+++ MATERIAL SUPPLIED +++

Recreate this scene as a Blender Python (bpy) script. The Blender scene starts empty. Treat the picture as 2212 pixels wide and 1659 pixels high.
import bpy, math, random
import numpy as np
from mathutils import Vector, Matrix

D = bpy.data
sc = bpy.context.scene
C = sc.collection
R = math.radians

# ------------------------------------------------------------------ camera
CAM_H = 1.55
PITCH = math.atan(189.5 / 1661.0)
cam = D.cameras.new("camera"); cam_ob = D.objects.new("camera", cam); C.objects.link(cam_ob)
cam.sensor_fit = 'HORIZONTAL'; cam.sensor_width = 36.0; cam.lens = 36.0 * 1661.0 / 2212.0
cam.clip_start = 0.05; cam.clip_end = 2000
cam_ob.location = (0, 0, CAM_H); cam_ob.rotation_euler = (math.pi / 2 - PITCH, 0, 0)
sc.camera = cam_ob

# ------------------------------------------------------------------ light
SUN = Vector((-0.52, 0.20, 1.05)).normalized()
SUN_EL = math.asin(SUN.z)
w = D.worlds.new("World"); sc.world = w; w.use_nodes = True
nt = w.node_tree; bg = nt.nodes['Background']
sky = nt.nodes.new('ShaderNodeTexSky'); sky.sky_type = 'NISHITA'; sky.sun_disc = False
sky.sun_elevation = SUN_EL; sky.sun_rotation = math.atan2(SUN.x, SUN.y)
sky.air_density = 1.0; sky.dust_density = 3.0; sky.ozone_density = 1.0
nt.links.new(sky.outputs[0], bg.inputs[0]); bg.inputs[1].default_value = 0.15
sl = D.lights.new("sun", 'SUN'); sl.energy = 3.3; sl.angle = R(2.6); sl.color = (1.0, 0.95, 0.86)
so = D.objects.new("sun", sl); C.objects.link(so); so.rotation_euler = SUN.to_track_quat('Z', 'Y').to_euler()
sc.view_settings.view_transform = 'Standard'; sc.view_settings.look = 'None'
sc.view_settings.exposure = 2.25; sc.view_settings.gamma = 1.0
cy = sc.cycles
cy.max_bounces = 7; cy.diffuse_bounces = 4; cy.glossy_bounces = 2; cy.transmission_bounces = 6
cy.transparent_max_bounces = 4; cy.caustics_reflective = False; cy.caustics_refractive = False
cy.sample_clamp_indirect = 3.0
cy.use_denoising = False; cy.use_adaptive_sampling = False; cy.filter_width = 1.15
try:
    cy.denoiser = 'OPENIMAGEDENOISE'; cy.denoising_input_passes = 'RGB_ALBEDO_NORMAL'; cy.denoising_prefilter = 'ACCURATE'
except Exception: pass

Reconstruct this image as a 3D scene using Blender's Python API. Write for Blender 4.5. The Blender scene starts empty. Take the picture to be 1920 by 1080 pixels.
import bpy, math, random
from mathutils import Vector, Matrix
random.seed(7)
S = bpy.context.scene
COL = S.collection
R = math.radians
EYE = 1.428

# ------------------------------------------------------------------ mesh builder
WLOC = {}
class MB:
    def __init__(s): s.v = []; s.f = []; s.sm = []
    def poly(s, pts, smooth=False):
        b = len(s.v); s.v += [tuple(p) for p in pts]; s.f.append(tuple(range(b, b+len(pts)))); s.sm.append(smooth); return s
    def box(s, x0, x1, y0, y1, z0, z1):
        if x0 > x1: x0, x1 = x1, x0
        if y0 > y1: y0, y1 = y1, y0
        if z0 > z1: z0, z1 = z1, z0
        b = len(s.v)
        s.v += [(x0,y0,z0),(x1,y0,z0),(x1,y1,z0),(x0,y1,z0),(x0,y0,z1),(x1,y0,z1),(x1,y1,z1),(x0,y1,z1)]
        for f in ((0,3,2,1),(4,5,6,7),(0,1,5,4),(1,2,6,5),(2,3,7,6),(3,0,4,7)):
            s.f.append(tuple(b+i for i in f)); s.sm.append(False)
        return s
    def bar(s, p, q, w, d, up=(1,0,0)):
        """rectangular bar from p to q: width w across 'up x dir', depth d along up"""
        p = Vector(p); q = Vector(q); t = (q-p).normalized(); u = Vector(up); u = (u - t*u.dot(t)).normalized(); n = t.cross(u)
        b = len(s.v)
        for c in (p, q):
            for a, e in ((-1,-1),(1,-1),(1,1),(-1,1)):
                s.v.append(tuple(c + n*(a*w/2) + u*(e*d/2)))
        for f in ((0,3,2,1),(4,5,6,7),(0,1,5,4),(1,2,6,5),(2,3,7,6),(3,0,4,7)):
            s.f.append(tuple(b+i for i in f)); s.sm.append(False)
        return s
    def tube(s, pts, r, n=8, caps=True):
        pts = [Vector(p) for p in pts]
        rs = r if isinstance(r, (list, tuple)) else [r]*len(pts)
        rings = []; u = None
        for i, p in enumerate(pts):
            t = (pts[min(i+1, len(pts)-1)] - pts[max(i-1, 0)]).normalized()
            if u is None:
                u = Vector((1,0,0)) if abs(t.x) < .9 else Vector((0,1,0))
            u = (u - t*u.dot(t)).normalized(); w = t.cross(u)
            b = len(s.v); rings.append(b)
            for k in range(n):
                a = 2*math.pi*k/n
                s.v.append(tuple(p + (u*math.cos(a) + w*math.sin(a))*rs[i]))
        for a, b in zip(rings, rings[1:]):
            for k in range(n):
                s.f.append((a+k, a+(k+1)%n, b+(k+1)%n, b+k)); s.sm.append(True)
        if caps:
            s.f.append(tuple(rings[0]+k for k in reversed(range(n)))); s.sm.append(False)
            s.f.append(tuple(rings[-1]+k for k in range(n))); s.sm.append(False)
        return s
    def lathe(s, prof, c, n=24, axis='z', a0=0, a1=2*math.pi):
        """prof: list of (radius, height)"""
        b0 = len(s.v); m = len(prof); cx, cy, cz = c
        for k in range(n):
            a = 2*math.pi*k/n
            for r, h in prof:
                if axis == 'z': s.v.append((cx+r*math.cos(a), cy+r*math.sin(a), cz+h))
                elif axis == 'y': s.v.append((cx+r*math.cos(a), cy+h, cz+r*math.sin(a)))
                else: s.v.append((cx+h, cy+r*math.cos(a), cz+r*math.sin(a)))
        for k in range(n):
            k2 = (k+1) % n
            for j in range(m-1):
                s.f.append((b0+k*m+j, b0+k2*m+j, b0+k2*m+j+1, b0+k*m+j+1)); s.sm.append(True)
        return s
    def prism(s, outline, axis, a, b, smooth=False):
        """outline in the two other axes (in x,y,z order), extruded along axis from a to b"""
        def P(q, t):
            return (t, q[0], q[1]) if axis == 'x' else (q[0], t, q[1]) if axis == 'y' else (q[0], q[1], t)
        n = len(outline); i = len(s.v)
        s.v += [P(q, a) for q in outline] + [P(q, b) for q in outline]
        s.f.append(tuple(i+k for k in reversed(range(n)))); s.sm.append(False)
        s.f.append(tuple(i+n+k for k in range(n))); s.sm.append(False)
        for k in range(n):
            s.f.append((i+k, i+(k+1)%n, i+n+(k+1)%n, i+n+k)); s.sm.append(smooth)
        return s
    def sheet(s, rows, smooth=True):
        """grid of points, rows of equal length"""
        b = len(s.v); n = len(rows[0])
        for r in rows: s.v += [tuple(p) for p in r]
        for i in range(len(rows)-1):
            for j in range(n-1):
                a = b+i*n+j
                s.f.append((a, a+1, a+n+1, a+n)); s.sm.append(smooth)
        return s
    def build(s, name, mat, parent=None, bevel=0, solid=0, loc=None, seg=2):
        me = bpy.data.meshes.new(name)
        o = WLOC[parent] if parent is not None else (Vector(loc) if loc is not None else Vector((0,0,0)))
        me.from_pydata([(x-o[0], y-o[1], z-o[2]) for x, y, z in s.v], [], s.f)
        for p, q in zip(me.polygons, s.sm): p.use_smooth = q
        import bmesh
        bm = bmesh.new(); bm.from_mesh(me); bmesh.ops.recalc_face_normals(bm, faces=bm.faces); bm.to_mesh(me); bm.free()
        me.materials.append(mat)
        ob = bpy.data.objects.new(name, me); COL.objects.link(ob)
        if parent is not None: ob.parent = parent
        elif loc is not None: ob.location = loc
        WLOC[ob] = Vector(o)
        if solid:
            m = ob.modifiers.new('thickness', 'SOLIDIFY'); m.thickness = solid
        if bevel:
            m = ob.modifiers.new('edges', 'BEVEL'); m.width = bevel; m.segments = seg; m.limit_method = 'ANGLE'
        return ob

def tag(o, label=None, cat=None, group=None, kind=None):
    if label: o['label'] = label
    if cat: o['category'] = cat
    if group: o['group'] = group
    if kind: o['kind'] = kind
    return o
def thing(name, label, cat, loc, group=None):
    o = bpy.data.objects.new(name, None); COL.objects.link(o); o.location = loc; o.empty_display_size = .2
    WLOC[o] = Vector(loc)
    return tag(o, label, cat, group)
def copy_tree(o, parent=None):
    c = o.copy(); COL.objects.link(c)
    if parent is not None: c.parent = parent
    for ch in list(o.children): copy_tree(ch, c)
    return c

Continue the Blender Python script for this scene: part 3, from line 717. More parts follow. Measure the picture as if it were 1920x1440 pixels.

+++

AIM: From the entries above, copy every line where the word "scene" shows up.

EXERCISE RESULT:
Recreate this scene as a Blender Python (bpy) script. The Blender scene starts empty. Treat the picture as 2212 pixels wide and 1659 pixels high.
sc = bpy.context.scene
Reconstruct this image as a 3D scene using Blender's Python API. Write for Blender 4.5. The Blender scene starts empty. Take the picture to be 1920 by 1080 pixels.
S = bpy.context.scene
Continue the Blender Python script for this scene: part 3, from line 717. More parts follow. Measure the picture as if it were 1920x1440 pixels.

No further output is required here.